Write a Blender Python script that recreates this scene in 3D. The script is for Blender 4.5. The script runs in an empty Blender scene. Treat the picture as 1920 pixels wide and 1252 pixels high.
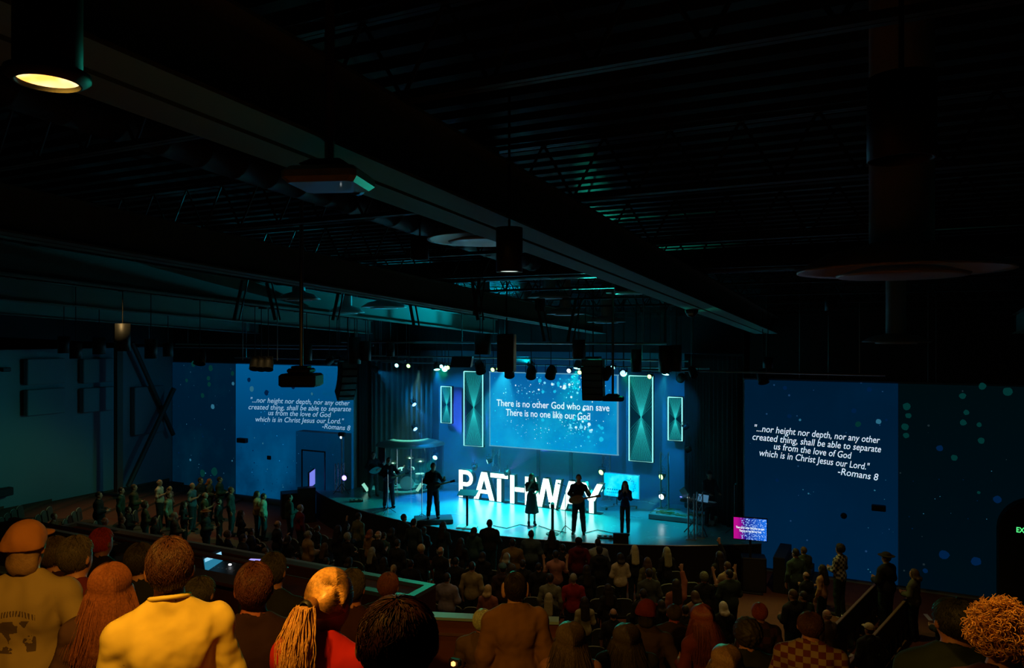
import bpy, math, random
import numpy as np
from mathutils import Vector, Matrix
R_ = random.Random(7)
SC = bpy.context.scene
COL = SC.collection
F_PX, HZ, CAMZ = 1410.0, 626.0, 7.3
YAW = math.radians(26.7)

# ---------------------------------------------------------------- camera, world, exposure
cam_d = bpy.data.cameras.new('camera'); cam = bpy.data.objects.new('camera', cam_d); COL.objects.link(cam)
cam.location = (0, 0, CAMZ); cam.rotation_euler = (math.pi/2, 0, YAW)
cam_d.sensor_width = 36.0; cam_d.lens = F_PX/1920*36.0
cam_d.clip_start = 0.05; cam_d.clip_end = 200
SC.camera = cam
w = bpy.data.worlds.new('dark_hall'); SC.world = w; w.use_nodes = True
w.node_tree.nodes['Background'].inputs[0].default_value = (0.25, 0.8, 0.7, 1)
w.node_tree.nodes['Background'].inputs[1].default_value = 0.0006
vs = SC.view_settings
vs.view_transform = 'Standard'; vs.look = 'None'; vs.exposure = 0.0; vs.gamma = 1.0
vs.use_curve_mapping = False
SC.cycles.use_denoising = True
SC.cycles.max_bounces = 5; SC.cycles.diffuse_bounces = 2; SC.cycles.glossy_bounces = 3
SC.cycles.transparent_max_bounces = 8; SC.cycles.volume_bounces = 0; SC.cycles.volume_max_steps = 128
SC.cycles.sample_clamp_indirect = 3.0
SC.cycles.use_light_tree = True

def spot(name, loc, aim, color, power, size_deg, blend=0.6, radius=0.05, parent=None):
    d = bpy.data.lights.new(name, 'SPOT'); d.energy = power; d.color = color
    d.spot_size = math.radians(size_deg); d.spot_blend = blend; d.shadow_soft_size = radius
    o = bpy.data.objects.new(name, d); COL.objects.link(o)
    o.location = loc
    o.rotation_euler = (Vector(aim)-Vector(loc)).to_track_quat('-Z', 'Y').to_euler()
    if parent:
        o.parent = parent; o.location = Vector(loc)-parent.location
    return o

# ---------------------------------------------------------------- where a point of the hall is seen from the back row
VD = Vector((-math.sin(YAW), math.cos(YAW), 0)); VR = Vector((math.cos(YAW), math.sin(YAW), 0))
def at(px, py, d):                       # point at depth d
    return VD*d + VR*((px-960)/F_PX*d) + Vector((0, 0, CAMZ-(py-HZ)/F_PX*d))
def at_z(px, py, z):                     # point at height z
    return at(px, py, (CAMZ-z)*F_PX/(py-HZ))
def at_y(px, py, Y):                     # point on the plane y = Y
    return at(px, py, Y/(VD.y + VR.y*(px-960)/F_PX))
def to_px(p):
    d = p[0]*VD.x+p[1]*VD.y; l = p[0]*VR.x+p[1]*VR.y
    return 960+l/d*F_PX, HZ+(CAMZ-p[2])/d*F_PX, d

CX, CY = -11.7, 28.0                     # centre the seating fans around
def polar(x, y):
    return math.hypot(x-CX, y-CY), math.degrees(math.atan2(x-CX, CY-y))
def pol(R, phi, z=0):
    a = math.radians(phi); return Vector((CX+R*math.sin(a), CY-R*math.cos(a), z))
STEP, RISE, R0 = 0.9, 0.315, 14.2
def floor_z(x, y):
    R, phi = polar(x, y)
    if phi < -22: return max(0.0, 0.1*math.ceil((R-14.2)/.9)*.9) if R > 14.2 else 0.0
    if R < R0: return 0.0
    if phi > 6 and R < 21.4: return 0.0
    return RISE*(math.floor((R-R0)/STEP)+1)

# ---------------------------------------------------------------- materials
MATS = {}
def nm(name):
    m = bpy.data.materials.new(name); m.use_nodes = True
    nt = m.node_tree; b = nt.nodes['Principled BSDF']; return m, nt, b
def pm(name, col, rough=0.6, metal=0.0, bump=0.0, bscale=40, var=0.0, vscale=6, coat=0, spec=0.5, sheen=0, bdist=0.004):
    if name in MATS: return MATS[name]
    m, nt, b = nm(name)
    b.inputs['Base Color'].default_value = (*col, 1); b.inputs['Roughness'].default_value = rough
    b.inputs['Metallic'].default_value = metal; b.inputs['Specular IOR Level'].default_value = spec
    if coat: b.inputs['Coat Weight'].default_value = coat
    if sheen: b.inputs['Sheen Weight'].default_value = sheen
    tc = nt.nodes.new('ShaderNodeTexCoord')
    if bump:
        n = nt.nodes.new('ShaderNodeTexNoise'); n.inputs['Scale'].default_value = bscale
        bp = nt.nodes.new('ShaderNodeBump'); bp.inputs['Strength'].default_value = bump; bp.inputs['Distance'].default_value = bdist
        nt.links.new(tc.outputs['Object'], n.inputs['Vector']); nt.links.new(n.outputs[0], bp.inputs['Height'])
        nt.links.new(bp.outputs[0], b.inputs['Normal'])
    if var:
        n = nt.nodes.new('ShaderNodeTexNoise'); n.inputs['Scale'].default_value = vscale; n.inputs['Detail'].default_value = 4
        r = nt.nodes.new('ShaderNodeMapRange'); r.inputs[3].default_value = 1-var; r.inputs[4].default_value = 1+var
        mx = nt.nodes.new('ShaderNodeMix'); mx.data_type = 'RGBA'; mx.blend_type = 'MULTIPLY'; mx.inputs[0].default_value = 1
        mx.inputs[6].default_value = (*col, 1)
        nt.links.new(tc.outputs['Object'], n.inputs['Vector']); nt.links.new(n.outputs[0], r.inputs[0])
        nt.links.new(r.outputs[0], mx.inputs[7]); nt.links.new(mx.outputs[2], b.inputs['Base Color'])
    MATS[name] = m; return m
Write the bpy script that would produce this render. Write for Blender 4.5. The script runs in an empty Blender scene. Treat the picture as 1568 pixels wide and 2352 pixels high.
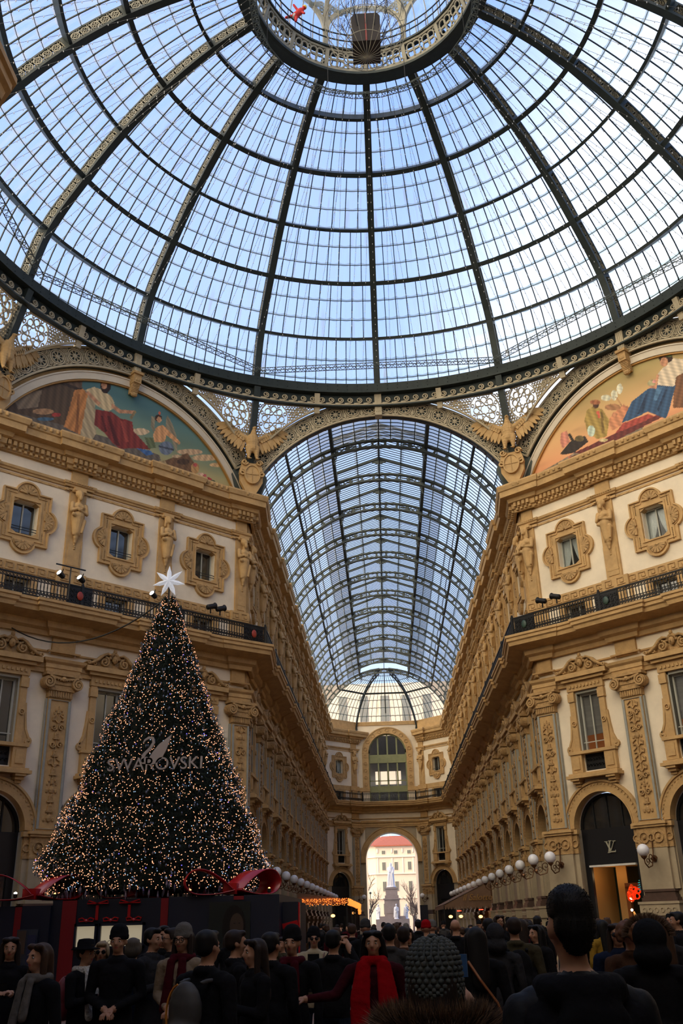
import bpy, math, random
import numpy as np
from mathutils import Vector, Matrix, Euler
from math import sin, cos, pi, radians as R, sqrt, atan2, hypot
random.seed(7)
SC = bpy.context.scene; COL = SC.collection

# ---------------------------------------------------------------- camera, sky, exposure
CAM = Vector((-0.531, -28.941, 1.869)); FPX = 2141.0
PITCH, ROLL, YAW = R(23.663), R(1.477), R(-2.126)
cd = bpy.data.cameras.new('camera'); cam = bpy.data.objects.new('camera', cd); COL.objects.link(cam)
cd.sensor_fit = 'VERTICAL'; cd.sensor_height = 24.0; cd.lens = 24.0*FPX/2352; cd.clip_start = 0.1; cd.clip_end = 600
cam.matrix_world = Matrix.Translation(CAM) @ Matrix.Rotation(-YAW, 4, 'Z') @ Matrix.Rotation(pi/2+PITCH, 4, 'X') @ Matrix.Rotation(-ROLL, 4, 'Z')
SC.camera = cam
vs = SC.view_settings; vs.view_transform = 'Standard'; vs.look = 'None'; vs.gamma = 1; vs.use_curve_mapping = False
EXPOSURE = 1.0; vs.exposure = EXPOSURE
W = bpy.data.worlds.new('sky'); SC.world = W; W.use_nodes = True
def build_sky():
    nt = W.node_tree; N = nt.nodes; L = nt.links; N.clear()
    out = N.new('ShaderNodeOutputWorld'); bg = N.new('ShaderNodeBackground'); L.new(bg.outputs[0], out.inputs[0])
    tc = N.new('ShaderNodeTexCoord')
    def lobe(d, lo, hi):
        v = N.new('ShaderNodeVectorMath'); v.operation = 'DOT_PRODUCT'; L.new(tc.outputs['Generated'], v.inputs[0]); v.inputs[1].default_value = Vector(d).normalized()
        m = N.new('ShaderNodeMapRange'); m.inputs[1].default_value = lo; m.inputs[2].default_value = hi; m.interpolation_type = 'SMOOTHSTEP'; L.new(v.outputs['Value'], m.inputs[0]); return m.outputs[0]
    def mix(f, a, b):
        m = N.new('ShaderNodeMix'); m.data_type = 'RGBA'; L.new(f, m.inputs['Factor'])
        for k, c in ((6, a), (7, b)):
            if isinstance(c, tuple): m.inputs[k].default_value = (*c, 1)
            else: L.new(c, m.inputs[k])
        return m.outputs[2]
    zen = lobe((0, 0, 1), 0.05, 0.95)
    c = mix(zen, (0.60, 0.78, 1.12), (0.27, 0.45, 0.98))
    c = mix(lobe((0.52, 0.74, 0.46), 0.86, 0.985), c, (1.35, 1.4, 1.5))     # white haze low on the right
    c = mix(lobe((-0.62, -0.72, 0.34), 0.4, 0.97), c, (5.2, 4.35, 3.25))      # bright haze round the sun, behind the viewer
    nz = N.new('ShaderNodeTexNoise'); nz.inputs['Scale'].default_value = 2.2; nz.inputs['Detail'].default_value = 5; L.new(tc.outputs['Generated'], nz.inputs['Vector'])
    mr = N.new('ShaderNodeMapRange'); mr.inputs[1].default_value = .5; mr.inputs[2].default_value = .85; mr.inputs[4].default_value = .22; L.new(nz.outputs['Fac'], mr.inputs[0])
    c = mix(mr.outputs[0], c, (1.0, 1.05, 1.15))
    L.new(c, bg.inputs['Color']); bg.inputs['Strength'].default_value = 0.72
build_sky()
SC.cycles.transparent_max_bounces = 24; SC.cycles.max_bounces = 8; SC.cycles.diffuse_bounces = 4; SC.cycles.glossy_bounces = 2
SC.cycles.transmission_bounces = 2; SC.cycles.caustics_reflective = False; SC.cycles.caustics_refractive = False
SC.cycles.sample_clamp_indirect = 4

# ---------------------------------------------------------------- materials
def mat(name, col, rough=.65, metal=0., var=0., vscale=1.5, bump=0., bscale=6., emit=None, estr=1., spec=.4, col2=None, stretch=None):
    m = bpy.data.materials.new(name); m.use_nodes = True; nt = m.node_tree; N = nt.nodes; L = nt.links
    b = N['Principled BSDF']; b.inputs['Base Color'].default_value = (*col, 1); b.inputs['Roughness'].default_value = rough
    b.inputs['Metallic'].default_value = metal; b.inputs['Specular IOR Level'].default_value = spec
    if emit: b.inputs['Emission Color'].default_value = (*emit, 1); b.inputs['Emission Strength'].default_value = estr
    tc = N.new('ShaderNodeTexCoord'); src = tc.outputs['Object']
    if stretch:
        mp = N.new('ShaderNodeMapping'); mp.inputs['Scale'].default_value = stretch; L.new(src, mp.inputs[0]); src = mp.outputs[0]
    if var:
        nz = N.new('ShaderNodeTexNoise'); nz.inputs['Scale'].default_value = vscale; nz.inputs['Detail'].default_value = 6; nz.inputs['Roughness'].default_value = .65; L.new(src, nz.inputs['Vector'])
        rp = N.new('ShaderNodeMapRange'); rp.inputs[1].default_value = .35; rp.inputs[2].default_value = .7; L.new(nz.outputs['Fac'], rp.inputs[0])
        mx = N.new('ShaderNodeMix'); mx.data_type = 'RGBA'; L.new(rp.outputs[0], mx.inputs['Factor'])
        mx.inputs[6].default_value = (*col, 1); c2 = col2 or tuple(c*(1-var) for c in col); mx.inputs[7].default_value = (*c2, 1); L.new(mx.outputs[2], b.inputs['Base Color'])
    if bump:
        n2 = N.new('ShaderNodeTexNoise'); n2.inputs['Scale'].default_value = bscale; n2.inputs['Detail'].default_value = 5; L.new(src, n2.inputs['Vector'])
        bp = N.new('ShaderNodeBump'); bp.inputs['Strength'].default_value = bump; bp.inputs['Distance'].default_value = .05; L.new(n2.outputs['Fac'], bp.inputs['Height']); L.new(bp.outputs[0], b.inputs['Normal'])
    return m
M = {}
M['stucco'] = mat('cream_stucco', (.82, .71, .54), .8, var=.14, vscale=.9, bump=.15, bscale=3)
M['ochre'] = mat('ochre_stone', (.56, .355, .150), .75, var=.28, vscale=1.6, bump=.35, bscale=7)
M['ochred'] = mat('carved_ochre_stone', (.50, .31, .13), .8, var=.35, vscale=4, bump=1., bscale=9)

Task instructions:
From the first line of the listing above, repeat every line through the one holding "YAW = math.radians(26.7)". Both ends count, and pictures stay out.

The output:
Write a Blender Python script that recreates this scene in 3D. The script is for Blender 4.5. The script runs in an empty Blender scene. Treat the picture as 1920 pixels wide and 1252 pixels high.
import bpy, math, random
import numpy as np
from mathutils import Vector, Matrix
R_ = random.Random(7)
SC = bpy.context.scene
COL = SC.collection
F_PX, HZ, CAMZ = 1410.0, 626.0, 7.3
YAW = math.radians(26.7)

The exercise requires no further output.